* _PROBLEM TO SOLVE_
Identify the lines that contain the string "scene", then copy each of them.

* _GIVEN INFORMATION_
- - -
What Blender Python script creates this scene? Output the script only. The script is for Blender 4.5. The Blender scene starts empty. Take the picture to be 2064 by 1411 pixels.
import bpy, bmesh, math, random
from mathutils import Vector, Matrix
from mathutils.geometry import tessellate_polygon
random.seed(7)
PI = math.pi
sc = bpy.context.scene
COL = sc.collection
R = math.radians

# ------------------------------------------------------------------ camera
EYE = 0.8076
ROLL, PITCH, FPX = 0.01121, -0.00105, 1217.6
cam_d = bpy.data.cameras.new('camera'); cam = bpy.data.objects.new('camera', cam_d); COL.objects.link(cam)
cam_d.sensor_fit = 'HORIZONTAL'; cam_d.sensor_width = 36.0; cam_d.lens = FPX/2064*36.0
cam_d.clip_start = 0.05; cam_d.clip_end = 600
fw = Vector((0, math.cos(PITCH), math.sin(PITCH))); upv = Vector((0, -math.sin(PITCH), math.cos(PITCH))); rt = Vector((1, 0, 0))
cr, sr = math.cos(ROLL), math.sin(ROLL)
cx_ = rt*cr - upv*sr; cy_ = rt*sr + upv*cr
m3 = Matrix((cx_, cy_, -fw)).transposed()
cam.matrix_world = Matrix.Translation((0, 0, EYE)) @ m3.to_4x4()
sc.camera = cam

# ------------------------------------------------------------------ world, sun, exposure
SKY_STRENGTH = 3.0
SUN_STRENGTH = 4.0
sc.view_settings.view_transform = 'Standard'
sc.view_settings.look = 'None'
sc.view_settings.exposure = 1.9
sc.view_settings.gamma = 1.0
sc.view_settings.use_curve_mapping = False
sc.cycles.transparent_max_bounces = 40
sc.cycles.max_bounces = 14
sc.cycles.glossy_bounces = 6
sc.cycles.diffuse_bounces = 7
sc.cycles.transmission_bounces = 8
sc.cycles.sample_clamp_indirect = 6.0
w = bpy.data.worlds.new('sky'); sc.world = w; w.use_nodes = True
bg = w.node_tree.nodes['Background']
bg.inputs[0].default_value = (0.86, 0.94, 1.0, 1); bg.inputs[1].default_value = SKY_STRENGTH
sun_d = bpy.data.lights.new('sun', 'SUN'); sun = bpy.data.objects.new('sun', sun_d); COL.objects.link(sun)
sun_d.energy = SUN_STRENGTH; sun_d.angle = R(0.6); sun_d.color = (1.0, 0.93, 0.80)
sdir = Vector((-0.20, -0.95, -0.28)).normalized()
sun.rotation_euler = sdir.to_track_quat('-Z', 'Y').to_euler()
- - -
* _EXERCISE OUTPUT_
What Blender Python script creates this scene? Output the script only. The script is for Blender 4.5. The Blender scene starts empty. Take the picture to be 2064 by 1411 pixels.
sc = bpy.context.scene